The Flywheel effect is a concept developed by the renowned author, Jim Collins. The idea is you have this giant, heavy wheel which at first is difficult to turn, but once it gains momentum, it becomes easier and easier and feeds on its own momentum to build even more momentum.

The Federal Reserve has developed its own flywheel that the financial markets absolutely are feeding on. At this point, there is likely no stopping it. Here is the detail behind it:
  • The Fed only looks at wage growth and commodity prices to measure “inflation”.
  • The Fed thinks high financial asset prices support the “wealth effect” which will lead to “inflation”.
  • The Fed signals to the markets that it will do whatever it takes to support high financial asset prices until it sees wage growth and commodity price inflation.
  • The Fed buys bonds to artificially lower interest rates.
  • Corporations are now incentivized to borrow massive sums of money.
  • In competitive industries, the borrowings are used to produce more supply which depresses prices.
  • In non-competitive industries, the borrowings are used to become more efficient with fewer workers which increases profits without impacting prices and depresses wage growth.
  • In all industries, the borrowings are used to enrich executives and shareholders through incentives, options, dividends, and buy backs without trickling down to employee wage growth.
  • The borrowings create their own flywheel of “hot potato” financial asset inflation where no one wants to hold cash.
  • Financial assets get inflated to never-before seen levels but this is excluded from the Fed’s measure of inflation.
  • The returns on the corporate borrowings are not sufficient to service the new debt. 
  • Financial asset prices start to go down.
  • Corporations should be going under, get restructured, or be broken up to reduce supply and reduce their power over the market and influence over politics.
  • Executives, shareholders, and bondholders should be losing money from their poor use of borrowings but instead get bailed out because it impacts the Fed’s “wealth effect”.
  • Employees have no way to get ahead because they have no ability to negotiate for higher wages, no ability to buy financial assets at affordable prices, no ability to gain political influence, and no ability to start their own businesses to compete against mega corporations.
  • There is no wage growth or increase in commodity prices because there has been no gain for employees and no supply reductions.
  • The Fed only looks at wage growth and commodity prices to measure “inflation”, and the flywheel starts over again.
Those in control don't want to stop this flywheel because they are the ones directly benefiting from it.
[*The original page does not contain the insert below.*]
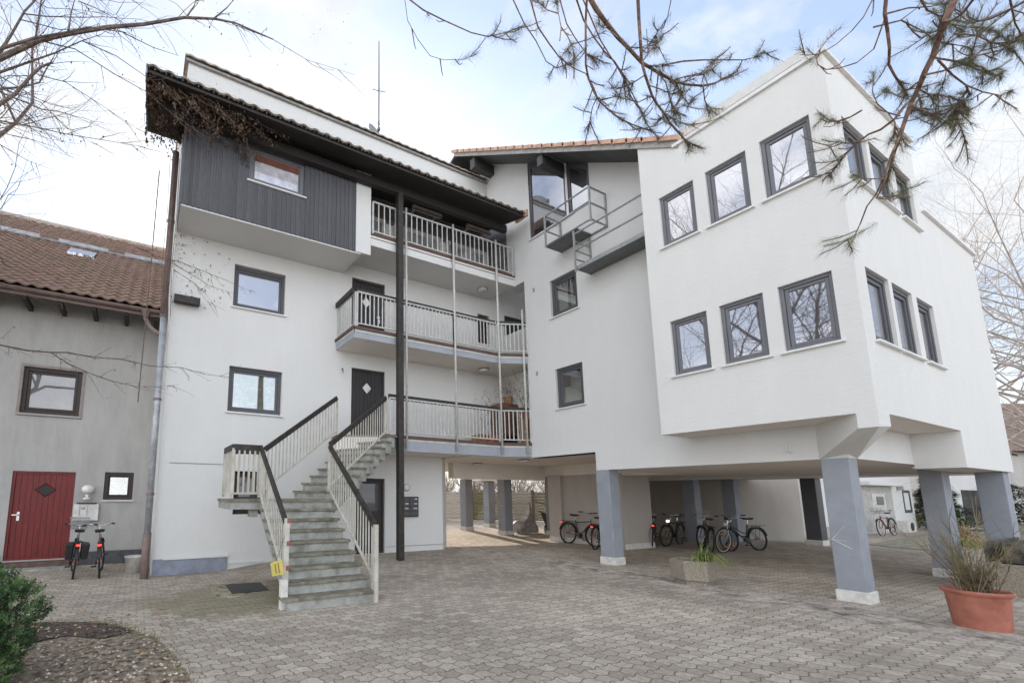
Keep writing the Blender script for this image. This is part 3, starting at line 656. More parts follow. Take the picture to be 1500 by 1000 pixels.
# ---- escape walkway
def catwalk(u0, u1, w0, w1, z, rails, ends, name):
    m = MB(); m.box(u0, w0, z-.04, u1, w1, z); f = m.build(name, M['grate'], APT)
    m = MB()
    for p, q in rails: m.tube([p, q], .022, 8)
    for p, q in ends: m.bar(p, q, .04, .04, (1, 0, 0))
    m.build('walkway_railing', M['steel'], f); return f
a = 9.27
catwalk(a, 9.9, 7.03, 8.0, 8.26, [((a, 6.6, 9.1), (a, 7.97, 9.1)), ((a, 6.6, 8.68), (a, 7.97, 8.68)), ((a, 6.6, 8.24), (a, 7.05, 8.24)), ((9.87, 6.6, 8.24), (9.87, 7.05, 8.24)),
   ((a, 6.6, 9.1), (9.87, 6.6, 9.1)), ((a, 6.6, 8.68), (9.87, 6.6, 8.68)), ((a, 6.6, 8.24), (9.87, 6.6, 8.24)), ((a, 7.97, 9.1), (9.87, 7.97, 9.1)), ((a, 7.97, 8.68), (9.87, 7.97, 8.68))],
   [((a, 6.6, 8.2), (a, 6.6, 9.12)), ((9.87, 6.6, 8.2), (9.87, 6.6, 9.12)), ((a, 7.97, 8.2), (a, 7.97, 9.12)), ((9.87, 7.97, 8.2), (9.87, 7.97, 9.12))], 'walkway')
f2 = catwalk(9.33, 9.9, 5.2, 7.15, 7.24, [((a, 5.2, 8.10), (a, 7.1, 8.10)), ((a, 5.2, 7.66), (a, 7.1, 7.66))], [((a, 7.1, 7.1), (a, 7.1, 8.2)), ((9.87, 7.1, 7.2), (9.87, 7.1, 8.2))], 'walkway')
m = MB(); m.box(9.318, 5.2, 7.17, 9.33, 7.15, 7.27)
for z in (7.45, 7.68, 7.92): m.tube([(a, 7.1, z), (9.87, 7.1, z)], .018, 8)
m.build('ladder_rungs', M['steel'], f2)
# ---- rainwater pipes on the block corner
m = MB(); m.tube([(.22, 10.80, .75), (.22, 10.80, 5.6)], .068, 14); dp = m.build('downpipe', M['zinc'], APT, smooth=True)
m = MB(); m.tube([(.22, 10.80, -.25), (.22, 10.80, .78)], .082, 12); m.build('lower_pipe', M['brownpipe'], dp, smooth=True)
m = MB(); m.tube([(.22, 10.80, 5.55), (.22, 10.80, 9.6)], .07, 12); m.build('upper_pipe', M['brownpipe'], dp, smooth=True)
for z in (1.55, 3.6, 5.5, 7.8): m = MB(); m.tube([(.22, 10.80, z), (.22, 10.80, z+.05)], .084, 14); m.build('pipe_clamp', M['brownpipe'], dp)
m = MB(); m.box(.40, 10.68, 5.90, .95, 10.84, 6.06); m.build('beam_end', M['darkwood'], APT)
for (y, z) in ((9.03, 7.57), (9.05, 5.05)):
    m = MB(); m.box(9.885, y-.03, z-.06, 9.899, y+.03, z+.06); m.build('wall_vent', M['spot'], APT)
m = MB(); m.tube([(4.6, 10.88, 4.9), (4.6, 10.80, 4.92), (4.6, 10.78, 4.8)], .012, 6); m.build('hook', M['black'], APT)
m = MB(); m.tube([(9.885, 3.62, 2.52), (9.86, 3.62, 2.36), (9.86, 3.54, 2.36)], .012, 6); m.build('wall_hook', M['metalsill'], APT)
# ================================================================ OUTDOOR STAIRCASE
ST = thing('outdoor_staircase', 'weathered concrete outdoor staircase turning up to the first balcony', 'staircase', (2.6, 7.5, 0))
tm = mat('mossy_tread', (.21, .195, .16), .9, var=.4, scale=6, bmp=.3, col2=(.10, .09, .055))
for i in range(8):
    z = .17+.166*i; w = 6.27+.237*i; e = .04 if i == 0 else 0
    m = MB(); m.box(1.96-e, w+.03, z-.25 if i == 0 else z-.17, 3.25+e*.4, w+.30, z-.045); s_ = m.build('step', M['concrete'], ST, bevel=.006)
    m = MB(); m.box(1.93-e*2, w, z-.043, 3.275+e*.4, w+.285, z); m.build('tread', tm, s_, bevel=.008)
m = MB(); m.hexa([(2.0, 6.6, -.05), (3.2, 6.6, -.05), (3.2, 8.45, 1.22), (2.0, 8.45, 1.22)], [(2.0, 6.45, .02), (3.2, 6.45, .02), (3.2, 8.45, 1.42), (2.0, 8.45, 1.42)]); m.build('flight_slab', M['concrete'], ST)
LP = [(1.42, 8.3), (1.95, 8.3), (1.95, 8.165), (3.30, 8.165), (3.52, 8.46), (2.93, 9.52), (1.42, 9.52)]
m = MB(); m.slab(LP, 1.32, 1.455); ld = m.build('landing', M['concrete'], ST)
m = MB(); m.slab([(x+(-.03 if x < 1.5 else 0), y-.03) for x, y in LP], 1.456, 1.5); m.build('tread', tm, ld)
d_, n_ = V((.8772, .4801, 0)), V((-.4801, .8772, 0)); P0 = V((3.28, 8.33, 0))
for k in range(9):
    z = 1.5+.17*(k+1); s0 = .25+.26*k
    def q(s, n, zz): r = P0+d_*s+n_*n; return (r.x, r.y, zz)
    t1 = s0+.30 if k < 8 else s0+.20
    m = MB(); m.hexa([q(s0+.03, .03, z-.30), q(t1, .03, z-.30), q(t1, 1.17, z-.30), q(s0+.03, 1.17, z-.30)], [q(s0+.03, .03, z-.045), q(t1, .03, z-.045), q(t1, 1.17, z-.045), q(s0+.03, 1.17, z-.045)])
    s_ = m.build('step', M['concrete'], ST)
    m = MB(); m.hexa([q(s0, 0, z-.043), q(s0+.285, 0, z-.043), q(s0+.285, 1.2, z-.043), q(s0, 1.2, z-.043)], [q(s0, 0, z), q(s0+.285, 0, z), q(s0+.285, 1.2, z), q(s0, 1.2, z)]); m.build('tread', tm, s_)
m = MB(); m.hexa([q(.35, .12, 1.22), q(2.5, .12, 2.62), q(2.5, 1.08, 2.62), q(.35, 1.08, 1.22)], [q(.35, .12, 1.40), q(2.5, .12, 2.84), q(2.5, 1.08, 2.84), q(.35, 1.08, 1.40)]); m.build('flight_slab', M['concrete'], ST)
rail(ST, [((1.93, 6.55, .42), (1.93, 8.28, 1.66))], .75, matn='railold', off=.0, lift=-.02, sp=.10)
rail(ST, [((1.93, 8.31, 1.60), (1.46, 8.31, 1.60)), ((1.45, 8.33, 1.60), (1.45, 9.22, 1.60)), ((1.46, 9.24, 1.60), (2.2, 9.24, 1.62))], .80, matn='railold', off=.0, sp=.085, lift=-.02)
rail(ST, [((3.28, 6.33, .30), (3.28, 8.31, 1.72))], .80, matn='railold', off=.0, lift=-.02, sp=.10)
rail(ST, [((3.30, 8.34, 1.74), (5.24, 9.56, 3.12))], .80, matn='railold', off=.0, lift=-.02, sp=.10)
rail(ST, [((2.22, 9.22, 1.66), (4.22, 10.24, 3.14))], .80, matn='railold', off=.0, lift=-.02, sp=.10)
m = MB(); m.box(3.24, 6.25, 0, 3.30, 6.31, 1.14); m.box(3.26, 6.36, .05, 3.31, 6.41, 1.12); m.build('newel_post', M['railold'], ST)
m = MB(); m.box(1.86, 6.42, -.02, 1.96, 6.54, .40); m.build('newel_base', M['basewhite'], ST, bevel=.01)
m = MB(); m.box(1.90, 6.46, .40, 1.965, 6.52, 1.25); npst = m.build('newel_post', M['railold'], ST)
m = MB(); 
for z in (.52, .86, 1.18): m.box(1.925, 6.458, z, 1.967, 6.48, z+.07)
m.build('red_band', mat('red_tape', (.36, .10, .075), .7), npst)
m = MB(); m.box(1.80, 8.40, 1.18, 1.95, 8.55, 1.32); m.build('landing_corbel', M['concrete'], ST)
SGT = MB().tube([(1.76, 6.385, .68), (1.90, 6.47, 1.0)], .004, 4).build('sign_string', M['black'], ST)
SG = MB().hexa([(1.72, 6.40, .47), (1.875, 6.37, .49), (1.883, 6.39, .49), (1.73, 6.42, .47)], [(1.685, 6.40, .65), (1.84, 6.37, .695), (1.848, 6.39, .695), (1.695, 6.42, .65)]).build('warning_sign', M['signyellow'])
tag(SG, 'small yellow sign hanging crooked on the bottom post of the staircase railing', 'sign')
m = MB()
for t in (.35, .62):
    a_ = V((1.695, 6.396, .62)).lerp(V((1.845, 6.366, .66)), t); b_ = V((1.72, 6.396, .50)).lerp(V((1.87, 6.366, .52)), t)
    m.bar(a_, b_, .006, .016, (1, 0, 0))
m.build('lettering', mat('faded_print', (.28, .20, .06), .7), SG)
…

So the only way to stop this flywheel is (1) to see if the national debt and Fed money printing has a limit or (2) to remove ourselves from the Fed's game. Start voting with your dollars by first finding a way to not need as many dollars and second by supporting community and small businesses, not the mega corporations. I’d also say vote but it appears both major parties put corporate interests above all else so a vote for either of them is a vote for the status quo.